Job: Print every line of the listing exactly, please.

3D scene scripts
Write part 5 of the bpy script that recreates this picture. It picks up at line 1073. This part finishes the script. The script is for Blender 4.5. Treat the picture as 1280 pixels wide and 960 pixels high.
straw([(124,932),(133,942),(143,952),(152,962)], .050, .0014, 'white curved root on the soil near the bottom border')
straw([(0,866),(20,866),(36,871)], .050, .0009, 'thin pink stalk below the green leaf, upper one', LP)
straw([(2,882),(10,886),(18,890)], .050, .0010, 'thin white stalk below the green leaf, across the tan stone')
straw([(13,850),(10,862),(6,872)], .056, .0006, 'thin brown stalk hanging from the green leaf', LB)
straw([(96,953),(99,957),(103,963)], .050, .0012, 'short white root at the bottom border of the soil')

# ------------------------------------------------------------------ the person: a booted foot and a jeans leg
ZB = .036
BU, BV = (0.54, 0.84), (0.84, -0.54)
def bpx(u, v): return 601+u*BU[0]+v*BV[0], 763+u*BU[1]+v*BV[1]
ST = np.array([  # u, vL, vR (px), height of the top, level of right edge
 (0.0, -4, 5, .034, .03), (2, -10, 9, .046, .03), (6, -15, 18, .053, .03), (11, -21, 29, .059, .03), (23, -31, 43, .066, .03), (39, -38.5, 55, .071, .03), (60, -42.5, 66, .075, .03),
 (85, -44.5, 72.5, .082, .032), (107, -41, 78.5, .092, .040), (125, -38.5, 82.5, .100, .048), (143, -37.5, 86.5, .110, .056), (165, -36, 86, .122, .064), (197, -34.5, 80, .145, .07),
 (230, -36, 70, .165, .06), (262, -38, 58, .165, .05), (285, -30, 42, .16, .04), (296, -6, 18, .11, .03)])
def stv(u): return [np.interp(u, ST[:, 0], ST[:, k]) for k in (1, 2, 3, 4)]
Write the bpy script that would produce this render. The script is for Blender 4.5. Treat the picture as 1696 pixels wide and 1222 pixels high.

Response to this exercise:
Write part 5 of the bpy script that recreates this picture. It picks up at line 1073. This part finishes the script. The script is for Blender 4.5. Treat the picture as 1280 pixels wide and 960 pixels high.
straw([(124,932),(133,942),(143,952),(152,962)], .050, .0014, 'white curved root on the soil near the bottom border')
straw([(0,866),(20,866),(36,871)], .050, .0009, 'thin pink stalk below the green leaf, upper one', LP)
straw([(2,882),(10,886),(18,890)], .050, .0010, 'thin white stalk below the green leaf, across the tan stone')
straw([(13,850),(10,862),(6,872)], .056, .0006, 'thin brown stalk hanging from the green leaf', LB)
straw([(96,953),(99,957),(103,963)], .050, .0012, 'short white root at the bottom border of the soil')

# ------------------------------------------------------------------ the person: a booted foot and a jeans leg
ZB = .036
BU, BV = (0.54, 0.84), (0.84, -0.54)
def bpx(u, v): return 601+u*BU[0]+v*BV[0], 763+u*BU[1]+v*BV[1]
ST = np.array([  # u, vL, vR (px), height of the top, level of right edge
 (0.0, -4, 5, .034, .03), (2, -10, 9, .046, .03), (6, -15, 18, .053, .03), (11, -21, 29, .059, .03), (23, -31, 43, .066, .03), (39, -38.5, 55, .071, .03), (60, -42.5, 66, .075, .03),
 (85, -44.5, 72.5, .082, .032), (107, -41, 78.5, .092, .040), (125, -38.5, 82.5, .100, .048), (143, -37.5, 86.5, .110, .056), (165, -36, 86, .122, .064), (197, -34.5, 80, .145, .07),
 (230, -36, 70, .165, .06), (262, -38, 58, .165, .05), (285, -30, 42, .16, .04), (296, -6, 18, .11, .03)])
def stv(u): return [np.interp(u, ST[:, 0], ST[:, k]) for k in (1, 2, 3, 4)]
Write the bpy script that would produce this render. The script is for Blender 4.5. Treat the picture as 1696 pixels wide and 1222 pixels high.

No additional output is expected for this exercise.